Directing Christians to “subject themselves to one another,” Paul asked them to opt out of the common struggle for honor, prestige, control, and wealth. He wrote that they are to do this “in reverence [also translated awe or respect] of Christ,” because this is what Jesus himself did, taking on the role of a servant and submitting to a shameful death for the sake of his followers.

Paul goes on to instruct Christian husbands to acknowledge God’s patronage by loving— the word for love used here is agape or compassionate love, rather than erotic or romantic love—their wives, “as Christ also loved the church and gave himself up on behalf of her” (Ephesians 5:25):

. . . husbands should love their wives as their own bodies. He who loves his wife loves himself. For no man ever hates his own body, but nourishes and cherishes it, just as Christ does the church, because we are members of his body. For this reason a man shall leave his father and mother and be joined to his wife, and the two shall become one flesh. (Ephesians 5:28-31)
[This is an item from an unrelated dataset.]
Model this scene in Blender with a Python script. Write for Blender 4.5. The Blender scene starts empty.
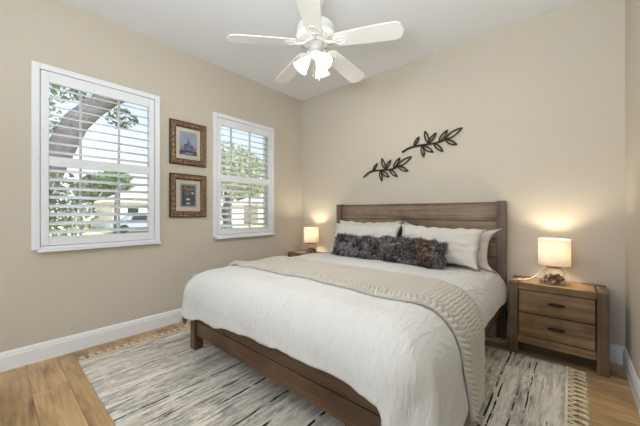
import bpy, bmesh, math, random
from math import pi, sin, cos, radians as R
from mathutils import Vector as V, Matrix, noise, Euler

random.seed(7)
SC = bpy.context.scene
COL = SC.collection

# ------------------------------------------------------------------ camera
XL, XR, YB, YF, H = -3.26, 0.324, 3.305, -2.8, 3.0
EYE = 1.208
YAW = math.atan(251 / 288.0)
cd = bpy.data.cameras.new('camera'); cam = bpy.data.objects.new('camera', cd); COL.objects.link(cam)
cam.location = (0, 0, EYE); cam.rotation_euler = (pi / 2, 0, YAW)
cd.sensor_width = 36; cd.lens = 288.0 / 640 * 36; cd.shift_y = -0.7 / 640
cd.clip_start = 0.02; cd.clip_end = 500
SC.camera = cam

# ------------------------------------------------------------------ sky, sun, exposure
SC.view_settings.view_transform = 'Standard'
SC.view_settings.look = 'None'
SC.view_settings.gamma = 1
SC.view_settings.use_curve_mapping = False
SC.view_settings.exposure = 0.0

world = bpy.data.worlds.new('sky'); SC.world = world; world.use_nodes = True
wn, wl = world.node_tree.nodes, world.node_tree.links
wn.clear()
wo = wn.new('ShaderNodeOutputWorld'); wb = wn.new('ShaderNodeBackground')
tc = wn.new('ShaderNodeTexCoord'); sx = wn.new('ShaderNodeSeparateXYZ')
wl.new(tc.outputs['Generated'], sx.inputs[0])
rp = wn.new('ShaderNodeValToRGB')
rp.color_ramp.elements[0].position = 0.0; rp.color_ramp.elements[0].color = (0.80, 0.88, 0.95, 1)
rp.color_ramp.elements[1].position = 0.6; rp.color_ramp.elements[1].color = (0.42, 0.62, 0.92, 1)
wl.new(sx.outputs['Z'], rp.inputs[0])
cn = wn.new('ShaderNodeTexNoise'); cn.inputs['Scale'].default_value = 2.2; cn.inputs['Detail'].default_value = 6
wl.new(tc.outputs['Generated'], cn.inputs['Vector'])
cr = wn.new('ShaderNodeValToRGB'); cr.color_ramp.elements[0].position = 0.5; cr.color_ramp.elements[1].position = 0.7
wl.new(cn.outputs['Fac'], cr.inputs[0])
mx = wn.new('ShaderNodeMixRGB'); mx.inputs[2].default_value = (0.95, 0.96, 0.98, 1)
wl.new(cr.outputs[0], mx.inputs[0]); wl.new(rp.outputs[0], mx.inputs[1])
wl.new(mx.outputs[0], wb.inputs['Color']); wb.inputs['Strength'].default_value = 1.4
wl.new(wb.outputs[0], wo.inputs['Surface'])

def lamp(name, kind, energy, loc, rot=(0, 0, 0), color=(1, 1, 1), **kw):
    d = bpy.data.lights.new(name, kind); d.energy = energy; d.color = color
    for k, v in kw.items(): setattr(d, k, v)
    o = bpy.data.objects.new(name, d); COL.objects.link(o)
    o.location = loc; o.rotation_euler = rot
    return o
SUN_DIR = V((-0.62, -0.25, -0.74))
lamp('sun', 'SUN', 8.5, (0, 0, 20), SUN_DIR.to_track_quat('-Z', 'Y').to_euler(), (1, 0.97, 0.93), angle=R(1))
# fill light added behind the camera, set at the made-up rear window
lamp('added_rear_fill', 'AREA', 42, (-1.45, YF + 0.02, 1.62), (R(108), 0, 0), (0.86, 0.93, 1.0),
     shape='RECTANGLE', size=2.9, size_y=2.2)

# unseen fill lamp, added and aimed up so the ceiling brightens the room
lamp('added_ceiling_fill', 'AREA', 66, (-0.30, 0.05, 1.7), (R(168), 0, R(-4)), (0.90, 0.955, 1.0), shape='DISK', size=0.7)

# ------------------------------------------------------------------ materials
def lin(c):
    return tuple(((x / 255) / 12.92 if x / 255 <= 0.04045 else ((x / 255 + 0.055) / 1.055) ** 2.4) for x in c) + (1,)

def mat(name, rgb, rough=0.6, metal=0.0, spec=0.5, bump=None, vary=None, sheen=0.0):
    """plain procedural material; bump=(scale,strength), vary=(scale,amount)"""
    m = bpy.data.materials.new(name); m.use_nodes = True
    n, l = m.node_tree.nodes, m.node_tree.links
    b = n['Principled BSDF']
    b.inputs['Base Color'].default_value = lin(rgb); b.inputs['Roughness'].default_value = rough
    b.inputs['Metallic'].default_value = metal; b.inputs['Specular IOR Level'].default_value = spec
    if sheen: b.inputs['Sheen Weight'].default_value = sheen
    t = n.new('ShaderNodeTexCoord')
    if vary:
        ns = n.new('ShaderNodeTexNoise'); ns.inputs['Scale'].default_value = vary[0]; ns.inputs['Detail'].default_value = 5
        l.new(t.outputs['Object'], ns.inputs['Vector'])
        hs = n.new('ShaderNodeHueSaturation'); hs.inputs['Color'].default_value = lin(rgb)
        mr = n.new('ShaderNodeMapRange'); mr.inputs[1].default_value = 0.3; mr.inputs[2].default_value = 0.7
        mr.inputs[3].default_value = 1 - vary[1]; mr.inputs[4].default_value = 1 + vary[1]
        l.new(ns.outputs['Fac'], mr.inputs[0]); l.new(mr.outputs[0], hs.inputs['Value'])
        l.new(hs.outputs[0], b.inputs['Base Color'])
    if bump:
        ns = n.new('ShaderNodeTexNoise'); ns.inputs['Scale'].default_value = bump[0]; ns.inputs['Detail'].default_value = 4
        l.new(t.outputs['Object'], ns.inputs['Vector'])
        bp = n.new('ShaderNodeBump'); bp.inputs['Strength'].default_value = bump[1]; bp.inputs['Distance'].default_value = 0.01
        l.new(ns.outputs['Fac'], bp.inputs['Height']); l.new(bp.outputs[0], b.inputs['Normal'])
    return m

def wood(name, dark, mid, light, axis='X', scale=1.0, rough=0.5, seed=0.0, knots=True):
    """streaked grain running along the given object axis"""
    m = bpy.data.materials.new(name); m.use_nodes = True
    n, l = m.node_tree.nodes, m.node_tree.links
    b = n['Principled BSDF']; b.inputs['Roughness'].default_value = rough; b.inputs['Specular IOR Level'].default_value = 0.35
    t = n.new('ShaderNodeTexCoord'); mp = n.new('ShaderNodeMapping')
    s = {'X': (1.2, 22, 22), 'Y': (22, 1.2, 22), 'Z': (22, 22, 1.2)}[axis]
    mp.inputs['Scale'].default_value = tuple(x * scale for x in s); mp.inputs['Location'].default_value = (seed, seed * 1.7, seed * 0.6)
    l.new(t.outputs['Object'], mp.inputs['Vector'])
    n1 = n.new('ShaderNodeTexNoise'); n1.inputs['Scale'].default_value = 1.0; n1.inputs['Detail'].default_value = 8
    n1.inputs['Roughness'].default_value = 0.62; n1.inputs['Distortion'].default_value = 0.9
    l.new(mp.outputs[0], n1.inputs['Vector'])
    n2 = n.new('ShaderNodeTexNoise'); n2.inputs['Scale'].default_value = 3.2 * scale; n2.inputs['Detail'].default_value = 3
    l.new(t.outputs['Object'], n2.inputs['Vector'])
    ad = n.new('ShaderNodeMath'); ad.operation = 'MULTIPLY_ADD'; ad.inputs[1].default_value = 0.45
    l.new(n2.outputs['Fac'], ad.inputs[0])
    sb = n.new('ShaderNodeMath'); sb.operation = 'MULTIPLY'; sb.inputs[1].default_value = 0.62
    l.new(n1.outputs['Fac'], sb.inputs[0]); l.new(sb.outputs[0], ad.inputs[2])
    r = n.new('ShaderNodeValToRGB')
    e = r.color_ramp.elements
    e[0].position = 0.36; e[0].color = lin(dark); e[1].position = 0.68; e[1].color = lin(light)
    k = e.new(0.52); k.color = lin(mid)
    l.new(ad.outputs[0], r.inputs[0]); l.new(r.outputs[0], b.inputs['Base Color'])
    bp = n.new('ShaderNodeBump'); bp.inputs['Strength'].default_value = 0.25; bp.inputs['Distance'].default_value = 0.004
    l.new(n1.outputs['Fac'], bp.inputs['Height']); l.new(bp.outputs[0], b.inputs['Normal'])
    return m

def floor_material():
    m = bpy.data.materials.new('oak_planks'); m.use_nodes = True
    n, l = m.node_tree.nodes, m.node_tree.links
    b = n['Principled BSDF']; b.inputs['Roughness'].default_value = 0.32; b.inputs['Specular IOR Level'].default_value = 0.4
    t = n.new('ShaderNodeTexCoord')
    br = n.new('ShaderNodeTexBrick')
    br.inputs['Scale'].default_value = 1.0; br.inputs['Brick Width'].default_value = 1.35; br.inputs['Row Height'].default_value = 0.185
    br.inputs['Mortar Size'].default_value = 0.0016; br.inputs['Mortar Smooth'].default_value = 0.3
    br.inputs['Color1'].default_value = (0, 0, 0, 1); br.inputs['Color2'].default_value = (1, 1, 1, 1); br.inputs['Mortar'].default_value = (0.5, 0.5, 0.5, 1)
    br.offset = 0.37; br.offset_frequency = 2
    l.new(t.outputs['Object'], br.inputs['Vector'])
    # grain, shifted from plank to plank
    cb = n.new('ShaderNodeCombineXYZ'); ml = n.new('ShaderNodeMath'); ml.operation = 'MULTIPLY'; ml.inputs[1].default_value = 37.0
    l.new(br.outputs['Color'], ml.inputs[0]); l.new(ml.outputs[0], cb.inputs['X']); l.new(ml.outputs[0], cb.inputs['Z'])
    va = n.new('ShaderNodeVectorMath'); va.operation = 'ADD'
    mp = n.new('ShaderNodeMapping'); mp.inputs['Scale'].default_value = (1.6, 20, 1)
    l.new(t.outputs['Object'], mp.inputs['Vector']); l.new(mp.outputs[0], va.inputs[0]); l.new(cb.outputs[0], va.inputs[1])
    n1 = n.new('ShaderNodeTexNoise'); n1.inputs['Scale'].default_value = 1.0; n1.inputs['Detail'].default_value = 7
    n1.inputs['Roughness'].default_value = 0.6; n1.inputs['Distortion'].default_value = 1.3
    l.new(va.outputs[0], n1.inputs['Vector'])
    mp2 = n.new('ShaderNodeMapping'); mp2.inputs['Scale'].default_value = (2.2, 6, 1)
    l.new(t.outputs['Object'], mp2.inputs['Vector'])
    va2 = n.new('ShaderNodeVectorMath'); va2.operation = 'ADD'
    l.new(mp2.outputs[0], va2.inputs[0]); l.new(cb.outputs[0], va2.inputs[1])
    n2 = n.new('ShaderNodeTexNoise'); n2.inputs['Scale'].default_value = 1.0; n2.inputs['Detail'].default_value = 3
    l.new(va2.outputs[0], n2.inputs['Vector'])
    r = n.new('ShaderNodeValToRGB'); e = r.color_ramp.elements
    e[0].position = 0.33; e[0].color = lin(FLOOR[0]); e[1].position = 0.72; e[1].color = lin(FLOOR[2])
    k = e.new(0.5); k.color = lin(FLOOR[1])
    ad = n.new('ShaderNodeMath'); ad.operation = 'MULTIPLY_ADD'; ad.inputs[1].default_value = 0.5
    s5 = n.new('ShaderNodeMath'); s5.operation = 'MULTIPLY'; s5.inputs[1].default_value = 0.5
    l.new(n2.outputs['Fac'], s5.inputs[0]); l.new(n1.outputs['Fac'], ad.inputs[0]); l.new(s5.outputs[0], ad.inputs[2])
    l.new(ad.outputs[0], r.inputs[0])
    hs = n.new('ShaderNodeHueSaturation')
    mr = n.new('ShaderNodeMapRange'); mr.inputs[3].default_value = 0.92; mr.inputs[4].default_value = 1.16
    l.new(br.outputs['Color'], mr.inputs[0]); l.new(mr.outputs[0], hs.inputs['Value']); l.new(r.outputs[0], hs.inputs['Color'])
    mm = n.new('ShaderNodeMixRGB'); mm.inputs[2].default_value = lin((92, 66, 42))
    l.new(br.outputs['Fac'], mm.inputs[0]); l.new(hs.outputs[0], mm.inputs[1]); l.new(mm.outputs[0], b.inputs['Base Color'])
    bp = n.new('ShaderNodeBump'); bp.inputs['Strength'].default_value = 0.12; bp.inputs['Distance'].default_value = 0.003
    l.new(n1.outputs['Fac'], bp.inputs['Height']); l.new(bp.outputs[0], b.inputs['Normal'])
    return m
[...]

The honor/shame code expected men to be dominant, “macho,” and to command the obedience of their households. Roman law demanded that an adult’s loyalty always lie first with his family of origin. “Submitting” himself, “nourishing,” “cherishing,” caring for his wife as he did for himself, and giving primary allegiance not to his parents but to his wife demanded that a man experience a radical change of attitude, not only toward love and marriage, but in ideas about masculinity and respectable behavior themselves.

Paul concludes this statement with, “let each one of you love his wife as himself, and let the wife see that she respects her husband.” “Respect” here is the same word that was translated “reverence” in verse 21, and used by Paul to refer to the proper response to Jesus’ sacrifice. Husbands were to give up the struggle for honor regarding their wives—and in Ephesians 6:1-9, regarding their children and slaves as well—out of respect for and in imitation of Jesus. For a powerful man to turn down the privilege to which he was entitled was shameful, even dangerous. Such shame would immediately reflect on the man’s wife. Thus the directive that a wife respect her husband is the counterpart to a man’s caring concern for his wife, one that acknowledges and shares in the sacrifice that men made in the substitution of love for honor.